I hate the word "bubble" as it relates to the real estate market. Bubble, to me, is a loaded term that implies that things may burst. Prices can increase without impending doom. I think memories and the wounds of the recession and home price collapse in Sacramento from 2005 - 2011 are still fresh in a lot of people's minds. They are in mine! But the past Great Recession and price freefall is not a persistent framework for what may happen in the future.
The Sacramento County median home price rose to $390,000 for June 2019, which is nearing the previous peak price from August 2005 of $392,750. And CBS13 reporter Rachel Wulff asked "is the bubble going to burst?" No. Will the market cycle at some point lead to stagnation? Sure. At some point. Watch the full interview here.
14 years ago, lending standards were so loosey-goosey you could fog a mirror and get a loan. Borrowers could lie about their incomes, or even about having a job! Borrowers could finance more than 100% of the purchase price and get cash back at closing.
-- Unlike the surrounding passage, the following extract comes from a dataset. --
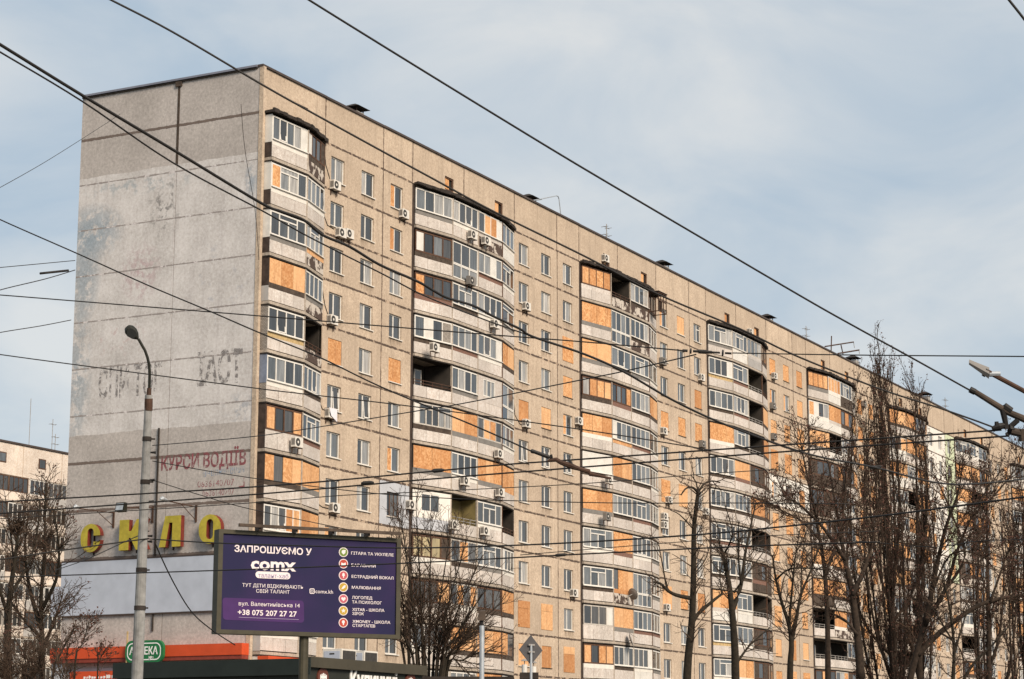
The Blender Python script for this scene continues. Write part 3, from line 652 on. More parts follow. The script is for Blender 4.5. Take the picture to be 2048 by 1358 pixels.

Borrowers could get negatively amortized loans and make a "minimum payment" like credit card, only for the principal loan balance to increase every month. Some industry professionals were ethically fast and loose. There was rampant fraud and speculation. It drove prices in an unsustainable way with several consecutive years of 20%+ increase in price. Yes, prices tanked, but should they have gotten that high to begin with? NO.
That was 14 years ago. As such, the regulatory pendulum swung the entirely opposite direction. Borrowers must have verifiable income, assets, credit scores and employment. Laws have changed in favor of consumer information and transparency. The bad industry professionals have been eradicated.
And now prices over the last 8 years from the bottom of the market have climbed back to near parity from their peak 14 years ago. Or have they? No, they have not. Think about how the value of money changes over time. EVERYTHING is more expensive than it was 14 years ago. A gallon of milk. A loaf of bread. The guy who mows your lawn. Electricity. Minimum wage. And house prices. As I note in the CBS13 story, inflation has also affected home prices. If you adjust the peak price of $392,750 for CPI inflation to today's value, home prices would have to climb overnight to $512,220 to be equivalent. We are far from that number. We are not even close to that number. (Side note: when I got my masters degree in public policy, adjusting for inflation was literally beaten into us as a way to compare like-for-like when doing analysis)
Another interesting metric worth pointing out -- more than double the number of Sacramento residents can afford to purchase a home now than they could back at the previous peak in 2005. According to the California Association of Realtors Housing Affordability Index, in August 2005, only 19% of Sacramento residents could afford a median priced home, while as of Q1 2019, that is 44%. Sacramento remains much more affordable relative to the state as a whole, which is at 32%. And WAY more affordable relative to the nearby bay area counties.
Comstock's Magazine did an article about past housing cycles in Sacramento earlier this year, linked here. Housing markets are cyclical. Ups and downs. Our past recessions have been more like slumps and stagnation rather than catastrophic avalanches of decline as we saw in 2005 - 2011.
So while I will not try to predict the future, what I can say is that markets do cycle. Every year for the last 5 or so years around the late-summer time the media freaks out that "this is it!" the sky is falling and prices are declining OMG panic in the streets crazy!!! Calm down. The market seasonally cycles every year. The spring is nuts, summer slows a little, picks back up over the fall, and slows again during the holidays. Then spring is nuts again. Every. Single. Year.
Ask me next spring if anything has changed. But is a bubble going to burst? NO. There I said it.